20402 routing entries
Daniel Karrenberg
Daniel.Karrenberg at ripe.net
Sat Apr 16 12:41:11 UTC 1994
Peter & Yakov,
the only carrot/stick combination that is going to work
is to charge for announcements - period.
Make a charging scheme that punishes
many small announcements
out-of provider block announcements
Convince the big transit providers to implement it and it
will percolate downwards. This has some problems too but
is the only carrot/stick combination that will work better
than just convincing people to be good citizens.
Daniel
Speaking for myself only
> "Peter S. Ford" <peter at goshawk.lanl.gov> writes:
>
>
> Marty,
>
> >a bit less than 28,000 currently configured "Internet" network
> >numbres believe they have permanently gained their class B's and
> >C's. Or at least the ones in the US believe that.
> >
> >a bit less than all assigned network numbers total believe that
> >they have gained their class B's and C's and will never give up
> >and renumber
> >
> >You have provided no incentive (carrot) for individual companies
> >to do the right thing.
>
> Let us try to answer your question with another question:
>
> Do you want a routable large scale global Internet ?
>
> It is hard to imagine supporting a truly huge Internet without relying
> on hierarchical routing (CIDR is simply a realization of
> hierarchical routing).
>
> And if you do plan to rely on hierarchical routing, then you need to
> understand how to deal with the issue of containing address entropy
> (due to switching among providers) without renumbering. It seems naive
> and perhaps irresponsible to think about flat routing (based on network
> numbers). It should be a goal to make this renumbering simple.
>
> We'd like to suggest that folks with alternative proposals to CIDR
> should put their alternative proposals on a table and explain, among
> other things, how their proposals would be deployed and used and how
> these proposals would be better than CIDR. Hitting the right time
> frame turns out to count!
>
>
> When people got network numbers in the past they were getting addresses
> for the research Internet. It is important to understand that the
> research Internet was a great thing, but we are now working on the
> global public Internet and we desperately needed new routing and addressing
>
> systems. We should establish that we are in a transition from the
> research Internet to the global public Internet and we subsequently
> can not just use uncoordinated IP addresses and still have a workable
> system. This is not dissimilar to what happened when local phone
> exchanges started to get interconnected during the advent of long
> distance telephone services. There needs to be a globally coordinated
> address space to make this work. Reasoning by analogy with the phone syste
> m
> is a powerful argument. People change phone numbers all the time, they
> don't absolutely revolt because the phone system is so valuable.

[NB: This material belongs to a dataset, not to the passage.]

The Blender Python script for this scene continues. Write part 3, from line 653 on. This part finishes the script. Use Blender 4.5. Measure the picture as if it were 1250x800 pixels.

> Some elect to get 700 numbers, but they *PAY* for this service.
>
> We suggest the following subjects be carefully considered:
>
> The old addresses of the research Internet need to be reorganized
> into the global public Internet addressing plan which is based
> on CIDR.
>
> Those addresses not currently globally routed will not be
> routed. These new customers of the Internet should get
> their addresses from their immediate providers.
> (This could be softened if there is a commitment by the
> customer to enter into the transition ASAP). This also
> would cover the case of provider switching under CIDR.
>
> Those addresses that are currently routed will *eventually*
> be migrated to CIDR allocations. This may take some time,
> on the order of years (2-5). We could look for the
> simple cases first (small/tiny sites).
>
> It is not fair to get people to renumber when they attach to
> the Internet when they see that people already attached
> are just sitting pretty. We need to be consistent in the
> application of standards and rules.
>
> Marty has brought up the subject of a carrot:
>
> The carrot is getting global Internet routing.
>
> The stick is not getting global Internet routing.
>
> It is a dull and boring argument, but it is the core of the debate.
> There is extreme value in what we are trying to build with the global publi
> c
> Internet, and we need to impress on the customer base that we need
> their help to make it possible to achieve our goals.
>
> We are not saying this is going to be easy, but it is rare that something
> worth having comes for free.
>
> Peter & Yakov
>
> P.S. The number of uncoordinated IP addresses is higher than 30K.